Sunday, August 28, 2016

Who Moved South America?

Previous: Sunrise, Sunset

map source: mapshop.com
Depending on how you learned world geography, you may remember South America as lying significantly east of North America, as shown in this map, with the Pacific coast of South America more or less directly south of the Atlantic coast of North America.

(According to my sources, for example: Lima, Peru is directly south of Washington, D.C.)

Other people remember South America as more or less directly south of North America. According to their memories, Lima is more or less directly south of San Francisco, on the Pacific coast of North America, and Washington is more or less directly north of Rio de Janeiro, on the Atlantic coast of South America.

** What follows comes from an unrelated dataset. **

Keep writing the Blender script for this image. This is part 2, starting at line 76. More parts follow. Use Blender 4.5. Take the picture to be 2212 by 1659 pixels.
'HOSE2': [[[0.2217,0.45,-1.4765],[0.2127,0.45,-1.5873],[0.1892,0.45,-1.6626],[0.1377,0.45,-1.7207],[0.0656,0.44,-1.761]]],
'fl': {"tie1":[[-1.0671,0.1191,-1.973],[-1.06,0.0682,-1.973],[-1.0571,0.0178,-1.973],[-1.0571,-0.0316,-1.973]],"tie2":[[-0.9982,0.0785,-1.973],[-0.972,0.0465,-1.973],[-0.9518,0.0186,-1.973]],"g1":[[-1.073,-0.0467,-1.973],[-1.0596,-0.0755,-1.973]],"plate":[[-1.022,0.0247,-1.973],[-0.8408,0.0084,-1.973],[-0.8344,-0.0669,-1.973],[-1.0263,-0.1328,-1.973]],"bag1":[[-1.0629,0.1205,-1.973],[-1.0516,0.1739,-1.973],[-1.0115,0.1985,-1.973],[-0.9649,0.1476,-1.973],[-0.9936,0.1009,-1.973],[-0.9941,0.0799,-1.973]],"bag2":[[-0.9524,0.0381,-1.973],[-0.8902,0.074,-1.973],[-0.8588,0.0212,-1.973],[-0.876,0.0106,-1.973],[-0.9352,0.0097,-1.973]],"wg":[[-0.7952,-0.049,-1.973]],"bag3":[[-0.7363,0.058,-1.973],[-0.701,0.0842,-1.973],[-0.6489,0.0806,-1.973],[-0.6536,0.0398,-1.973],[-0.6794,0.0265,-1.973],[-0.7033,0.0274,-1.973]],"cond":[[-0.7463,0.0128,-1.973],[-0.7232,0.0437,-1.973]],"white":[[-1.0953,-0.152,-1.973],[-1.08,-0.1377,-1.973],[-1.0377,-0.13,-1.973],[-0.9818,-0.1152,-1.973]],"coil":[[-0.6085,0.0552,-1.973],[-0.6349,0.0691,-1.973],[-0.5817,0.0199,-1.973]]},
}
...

These people look at maps such as this one, and they wonder: How can this be? Of course, they don't think: How can Lima be so far east of San Francisco? How can Rio be so far east of Washington? They see it all at once; they think: Why is South America in the wrong place?

This is not a trivial matter. The difference amounts to the distance from San Francisco to Washington, more than 2400 miles as the crow flies. (Personally, if I were the crow, I would rather fly from Washington to San Francisco, but that's a story for another time.)

The point is: a huge land mass is out of place by more than 2400 miles. And the question I want to consider is this: What do we do when we come face to face with such a huge discrepancy?

In my experience, it depends on who we are. Some people brush it off: who cares?, just one of those things, one of life's sweet little mysteries, gotta get back to work, or whatever. Some people take it as their own error. They think: I must not have paid enough attention in school, or maybe I've just forgotten.

But other people get curious. They start looking at world maps online, all of which show the same thing. And they wonder: Who changed all these maps?

It's shocking enough that all the maps on the Internet appear to have been changed. The bigger shock comes when they look in libraries and find that all the old atlases also show South America in the new position. So they wonder: Who changed all the atlases? How could they have done this? And why?

In less advanced cultures, when people found that their memories differed from all available sources of confirmation, they sometimes wondered what was wrong with themselves: whether their educations may have been deficient, at least on this point, or whether their memories may have failed them, at least on this subject.

But we're advanced now, and we don't have to wonder. People have good educations and good memories. Something else must be going on. What is it?

The more we look into it, the more clearly we can see what's going on here. There's nothing wrong with these people. They're well-educated and they have good memories and they learned world geography in school and they haven't forgotten any of it.

They're simply experiencing the Mandela Effect.